- **Set problem**:
In the data below, locate the line containing "Reconstruct this image" and the line containing "CAMH = 1.40642", then retype both and everything between them exactly. Pictures are not part of the copy.

- **Entries supplied**:
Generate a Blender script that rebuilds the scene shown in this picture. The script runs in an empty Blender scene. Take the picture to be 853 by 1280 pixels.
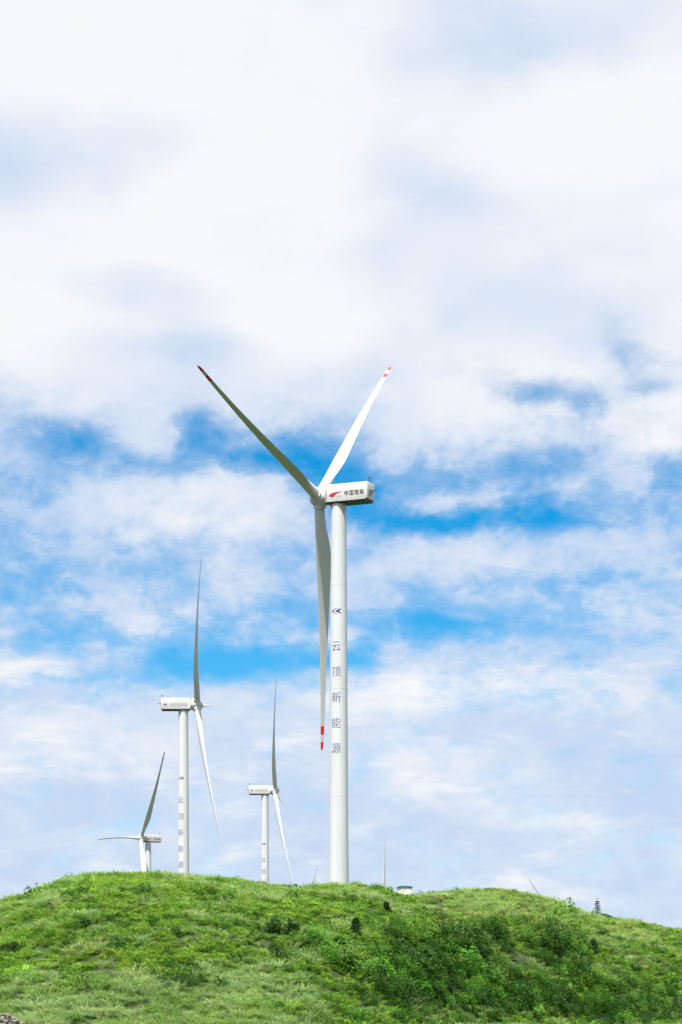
import bpy, bmesh, math, random
import numpy as np
from mathutils import Vector, Matrix

R = math.radians
F_PX, HOR, CXP = 2800.0, 1262.0, 426.5      # focal length, horizon row and centre column of the 853x1280 photograph
CAM_Z = 1.7
SC = bpy.context.scene
COL = SC.collection
rng = np.random.default_rng(7)
random.seed(7)

# ------------------------------------------------------------------ helpers
def tag(o, label=None, cat=None, group=None, kind=None):
    if label: o['label'] = label
    if cat: o['category'] = cat
    if group: o['group'] = group
    if kind: o['kind'] = kind
    return o

def empty(name, loc=(0, 0, 0)):
    o = bpy.data.objects.new(name, None); COL.objects.link(o)
    o.location = loc; o.empty_display_size = 0.5
    return o

def link_mesh(name, me, parent=None, mats=()):
    o = bpy.data.objects.new(name, me); COL.objects.link(o)
    for m in mats: me.materials.append(m)
    if parent is not None: o.parent = parent
    return o

def build(name, bm, mats, parent=None, smooth=False):
    me = bpy.data.meshes.new(name)
    bmesh.ops.recalc_face_normals(bm, faces=bm.faces)
    bm.to_mesh(me); bm.free()
    if smooth:
        for p in me.polygons: p.use_smooth = True
        try: me.set_sharp_from_angle(angle=R(35))
        except Exception: pass
    if not isinstance(mats, (list, tuple)): mats = [mats]
    return link_mesh(name, me, parent, mats)

def pydata(name, verts, faces, mats, parent=None, smooth=False):
    me = bpy.data.meshes.new(name); me.from_pydata([tuple(v) for v in verts], [], faces); me.update()
    if smooth:
        for p in me.polygons: p.use_smooth = True
    if not isinstance(mats, (list, tuple)): mats = [mats]
    return link_mesh(name, me, parent, mats)

def box(bm, c, s, bevel=0.0, rot=None, mi=0):
    r = bmesh.ops.create_cube(bm, size=1.0)
    vs = r['verts']
    M = Matrix.Translation(c) @ (rot if rot else Matrix.Identity(4)) @ Matrix.Diagonal((s[0], s[1], s[2], 1))
    bmesh.ops.transform(bm, matrix=M, verts=vs)
    fs = list({f for v in vs for f in v.link_faces})
    if bevel:
        es = list({e for v in vs for e in v.link_edges})
        rr = bmesh.ops.bevel(bm, geom=es, offset=bevel, segments=2, affect='EDGES', profile=0.5)
        fs = [f for f in bm.faces if f.material_index == 0 and f in set(rr['faces'])] + [f for f in fs if f.is_valid]
    for f in fs:
        if f.is_valid: f.material_index = mi

def tube(bm, pts, radii, seg=8, cap=True):
    pts = [Vector(p) for p in pts]
    rings = []
    for i, p in enumerate(pts):
        d = (pts[min(i + 1, len(pts) - 1)] - pts[max(i - 1, 0)]).normalized()
        a = d.orthogonal().normalized(); b = d.cross(a)
        rings.append([bm.verts.new(p + (a * math.cos(2 * math.pi * k / seg) + b * math.sin(2 * math.pi * k / seg)) * radii[i]) for k in range(seg)])
    for r0, r1 in zip(rings, rings[1:]):
        # orthogonal() may flip between rings: align by nearest start
        off = min(range(seg), key=lambda o: (r1[o].co - pts[0]).length * 0 + sum(((r1[(k + o) % seg].co - r0[k].co).length) for k in range(seg)))
        for k in range(seg):
            bm.faces.new((r0[k], r0[(k + 1) % seg], r1[(k + 1 + off) % seg], r1[(k + off) % seg]))
        r1[:] = [r1[(k + off) % seg] for k in range(seg)]
    if cap:
        bm.faces.new(rings[0]); bm.faces.new(list(reversed(rings[-1])))

# ------------------------------------------------------------------ noise + terrain
_perm = np.random.default_rng(3).random((256, 256))
def vnoise(x, y):
    x = np.asarray(x, float); y = np.asarray(y, float)
    xi = np.floor(x).astype(int); yi = np.floor(y).astype(int)
    fx = x - xi; fy = y - yi
    fx = fx * fx * fx * (fx * (fx * 6 - 15) + 10); fy = fy * fy * fy * (fy * (fy * 6 - 15) + 10)
    g = lambda i, j: _perm[(xi + i) & 255, (yi + j) & 255]
    return (g(0, 0) * (1 - fx) + g(1, 0) * fx) * (1 - fy) + (g(0, 1) * (1 - fx) + g(1, 1) * fx) * fy
def fbm(x, y, o=3):
    s = 0; a = 1; t = 0
    for k in range(o):
        s = s + a * vnoise(x * 2 ** k + 17.3 * k, y * 2 ** k + 9.1 * k); t += a; a *= .5
    return s / t            # 0..1
def sstep(a, b, x):
    t = np.clip((np.asarray(x, float) - a) / (b - a), 0, 1); return t * t * (3 - 2 * t)

CREST_A = [-500, -200, -60, 0, 30, 60, 90, 112, 150, 200, 240, 280, 320, 360, 400, 440, 470, 500, 520, 545, 575, 610, 650, 680, 710, 740, 780, 820, 853, 960, 1100, 1400]
CREST_Y = [1225, 1178, 1143, 1124, 1116, 1105.5, 1096.5, 1091.5, 1089.5, 1090.5, 1094, 1099, 1104, 1106.5, 1108, 1108, 1111, 1119.5, 1119.5, 1116, 1112.5, 1114.5, 1119, 1123.5, 1132, 1139, 1146, 1153, 1158.5, 1176, 1200, 1240]
FAR = np.array([(0, 470, 24.5), (40, 560, 22), (-53, 755, 19), (-31, 1037, 18), (-110, 1267, 11), (35, 1900, 10), (-40, 2040, -4), (200, 2040, -9), (0, 3500, 0), (1500, 1500, 0), (-1500, 1500, 0), (300, 800, 8), (-400, 800, 6)], float)

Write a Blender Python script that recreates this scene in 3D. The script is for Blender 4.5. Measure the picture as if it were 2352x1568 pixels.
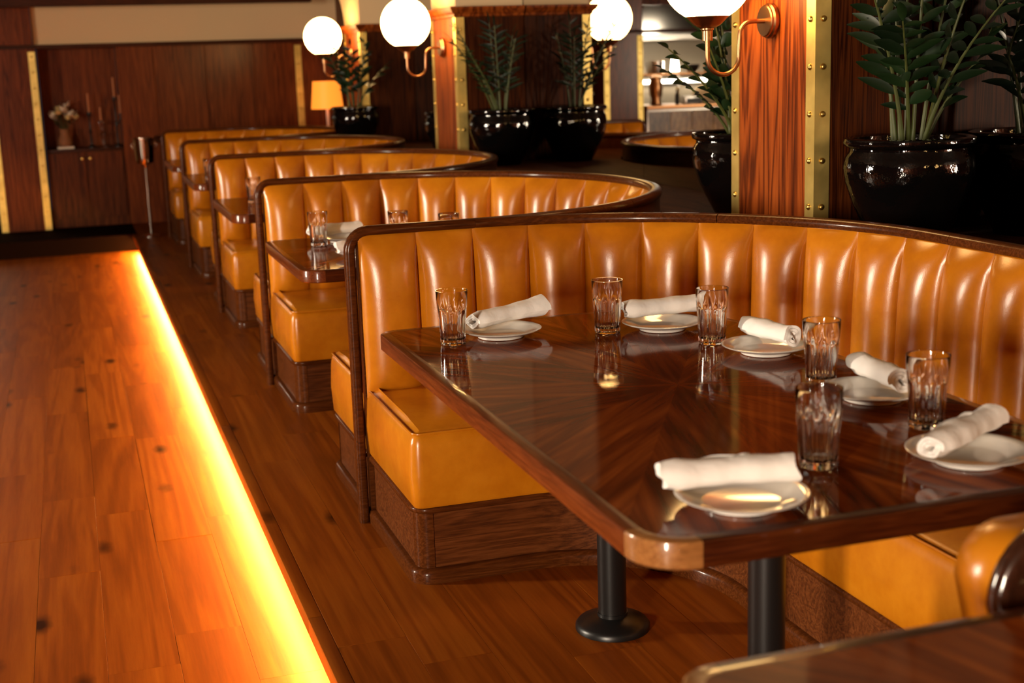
import bpy, bmesh, math, random
from math import sin, cos, pi, radians, sqrt, atan2
from mathutils import Vector, Matrix
random.seed(7)
for o in list(bpy.data.objects): bpy.data.objects.remove(o)
SC = bpy.context.scene
COL = SC.collection

# ------------------------------------------------------------------ camera
YAW, PITCH, ROLL = 0.3105701, 0.20314353, -0.0329122
CAM = Vector((-0.91063, -4.61286, 1.60945))
def make_camera():
    fw = Vector((sin(YAW)*cos(PITCH), cos(YAW)*cos(PITCH), -sin(PITCH)))
    r = Vector((cos(YAW), -sin(YAW), 0)); u = r.cross(fw)
    r2 = r*cos(ROLL)+u*sin(ROLL); u2 = -r*sin(ROLL)+u*cos(ROLL)
    cd = bpy.data.cameras.new('camera'); co = bpy.data.objects.new('camera', cd); COL.objects.link(co)
    m = Matrix.Identity(4)
    for i in range(3):
        m[i][0] = r2[i]; m[i][1] = u2[i]; m[i][2] = -fw[i]; m[i][3] = CAM[i]
    co.matrix_world = m
    cd.sensor_width = 36; cd.lens = 3091.37/2352*36; cd.clip_start = .05
    cd.dof.use_dof = True; cd.dof.focus_distance = 4.2; cd.dof.aperture_fstop = 3.2
    SC.camera = co
make_camera()

# ------------------------------------------------------------------ light and exposure
SC.view_settings.view_transform = 'Standard'; SC.view_settings.look = 'None'
SC.view_settings.gamma = 1; SC.view_settings.use_curve_mapping = False
SC.view_settings.exposure = 0.3
W = bpy.data.worlds.new('world'); SC.world = W; W.use_nodes = True
W.node_tree.nodes['Background'].inputs[0].default_value = (.75, .85, 1, 1)
W.node_tree.nodes['Background'].inputs[1].default_value = .02
SC.cycles.use_denoising = True
SC.cycles.max_bounces = 14; SC.cycles.diffuse_bounces = 3; SC.cycles.glossy_bounces = 4
SC.cycles.transmission_bounces = 14; SC.cycles.transparent_max_bounces = 8
SC.cycles.sample_clamp_indirect = 10.0
SC.cycles.caustics_refractive = False; SC.cycles.blur_glossy = 1.0; SC.cycles.caustics_reflective = False
WIN_STRENGTH = 190.0
GLOBE_STRENGTH = 17.0
LED_STRENGTH = 270.0
KITCHEN_STRENGTH = 36.0
WIN_COL = (1, .85, .66)
def window_light(y, w, z0, z1):
    # daylight entering through a window of the left wall
    l = bpy.data.lights.new('window_daylight', 'AREA'); l.shape = 'RECTANGLE'; l.size = z1-z0; l.size_y = w
    l.color = WIN_COL; l.energy = WIN_STRENGTH*math.pi*w*(z1-z0)
    o = bpy.data.objects.new('window_daylight', l); COL.objects.link(o); o.location = (-5.90, y, (z0+z1)/2); o.rotation_euler = (0, -pi/2, 0)
window_light(-8.3, .72, .45, 2.75)
window_light(1.6, .38, .8, 2.4)  # unseen second window, added to brighten the far booths

# ------------------------------------------------------------------ materials
def mat(name):
    m = bpy.data.materials.new(name); m.use_nodes = True
    return m, m.node_tree, m.node_tree.nodes['Principled BSDF']
def N(nt, typ, **kw):
    n = nt.nodes.new(typ)
    for k, v in kw.items(): setattr(n, k, v)
    return n
def ramp(nt, stops):
    r = N(nt, 'ShaderNodeValToRGB'); e = r.color_ramp.elements
    while len(e) < len(stops): e.new(.5)
    for el, (p, c) in zip(e, stops): el.position = p; el.color = (*c, 1)
    return r
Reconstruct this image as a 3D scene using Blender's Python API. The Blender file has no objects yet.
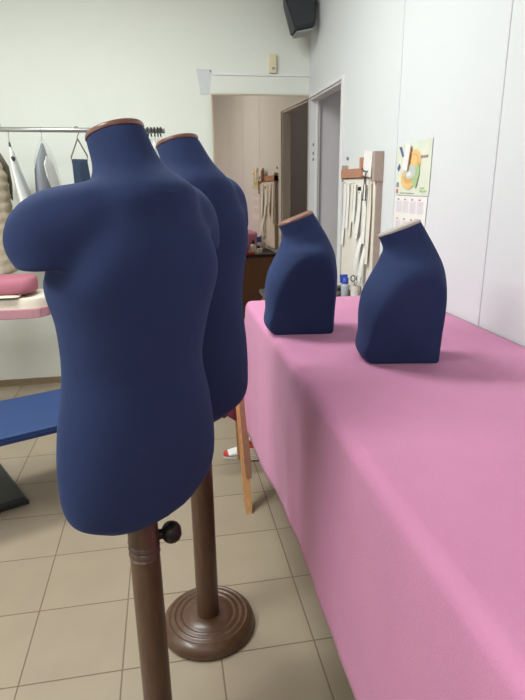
import bpy, bmesh, math, random
from mathutils import Vector, Matrix
random.seed(4)
S = bpy.context.scene
COL = S.collection
PI = math.pi
XW, YB, HC = 1.0643, 4.049, 2.9          # right wall plane, back wall plane, ceiling height
CAMH = 1.40642

# ------------------------------------------------------------------ materials
def srgb(r, g, b):
    f = lambda c: (c/255/12.92) if c/255 <= .04045 else ((c/255+.055)/1.055)**2.4
    return (f(r), f(g), f(b), 1)
def mat(name, col, rough=.6, metal=0, noise=0, nscale=20, bump=0, bscale=60, spec=.5, sheen=0, sheen_tint=None, alpha=1, trans=0, stretch=None, coat=0):
    m = bpy.data.materials.new(name); m.use_nodes = True
    nt = m.node_tree; N = nt.nodes; L = nt.links; p = N['Principled BSDF']
    p.inputs['Base Color'].default_value = col; p.inputs['Roughness'].default_value = rough
    p.inputs['Metallic'].default_value = metal; p.inputs['Specular IOR Level'].default_value = spec
    if sheen:
        p.inputs['Sheen Weight'].default_value = sheen; p.inputs['Sheen Roughness'].default_value = .45
        if sheen_tint: p.inputs['Sheen Tint'].default_value = sheen_tint
    if coat: p.inputs['Coat Weight'].default_value = coat; p.inputs['Coat Roughness'].default_value = .2
    if alpha < 1: p.inputs['Alpha'].default_value = alpha
    if trans: p.inputs['Transmission Weight'].default_value = trans
    tc = N.new('ShaderNodeTexCoord'); vec = tc.outputs['Object']
    if stretch:
        mp = N.new('ShaderNodeMapping'); mp.inputs['Scale'].default_value = stretch
        L.new(vec, mp.inputs['Vector']); vec = mp.outputs['Vector']
    if noise:
        n = N.new('ShaderNodeTexNoise'); n.inputs['Scale'].default_value = nscale; n.inputs['Detail'].default_value = 5
        L.new(vec, n.inputs['Vector'])
        r = N.new('ShaderNodeMapRange'); r.inputs['To Min'].default_value = 1-noise; r.inputs['To Max'].default_value = 1+noise
        r.inputs['From Min'].default_value = .25; r.inputs['From Max'].default_value = .75
        L.new(n.outputs['Fac'], r.inputs['Value'])
        x = N.new('ShaderNodeVectorMath'); x.operation = 'SCALE'; x.inputs[0].default_value = col[:3]
        L.new(r.outputs['Result'], x.inputs['Scale']); L.new(x.outputs['Vector'], p.inputs['Base Color'])
    if bump:
        n2 = N.new('ShaderNodeTexNoise'); n2.inputs['Scale'].default_value = bscale; n2.inputs['Detail'].default_value = 4
        L.new(vec, n2.inputs['Vector'])
        b = N.new('ShaderNodeBump'); b.inputs['Strength'].default_value = bump; b.inputs['Distance'].default_value = .004
        L.new(n2.outputs['Fac'], b.inputs['Height']); L.new(b.outputs['Normal'], p.inputs['Normal'])
    return m

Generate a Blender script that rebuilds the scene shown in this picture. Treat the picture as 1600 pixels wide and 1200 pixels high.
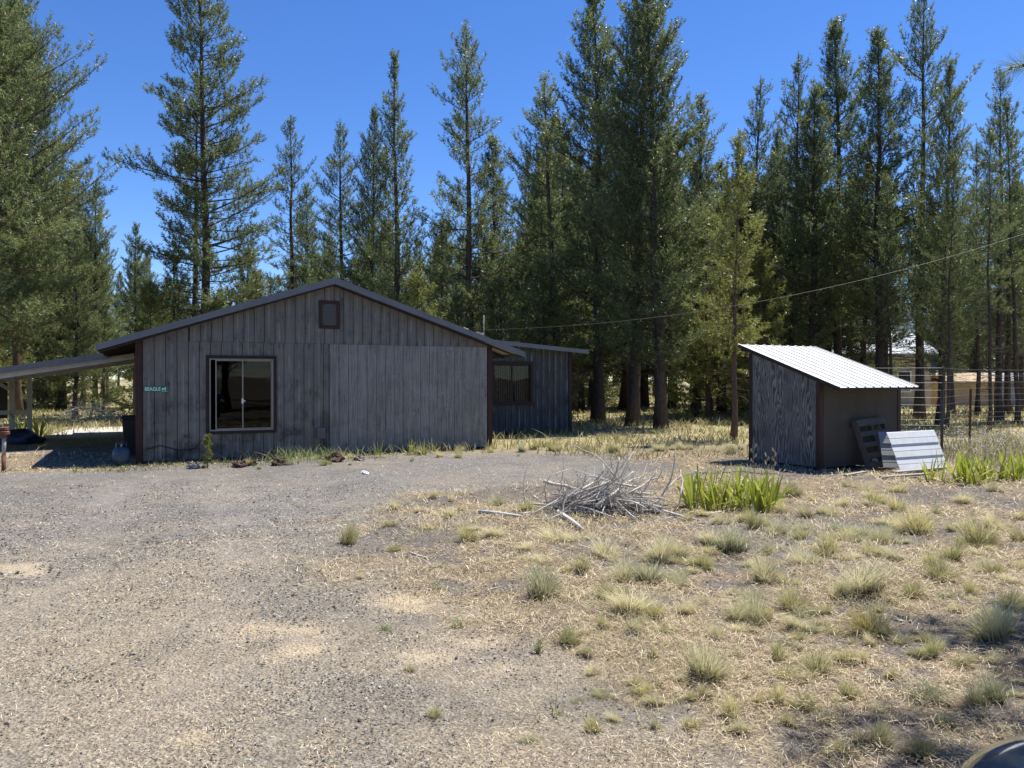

- **Worked answer**:
Reconstruct this image as a 3D scene using Blender's Python API. The Blender file has no objects yet.
import bpy, bmesh, math, random
from mathutils import Vector, Matrix
random.seed(4)
S = bpy.context.scene
COL = S.collection
PI = math.pi
XW, YB, HC = 1.0643, 4.049, 2.9          # right wall plane, back wall plane, ceiling height
CAMH = 1.40642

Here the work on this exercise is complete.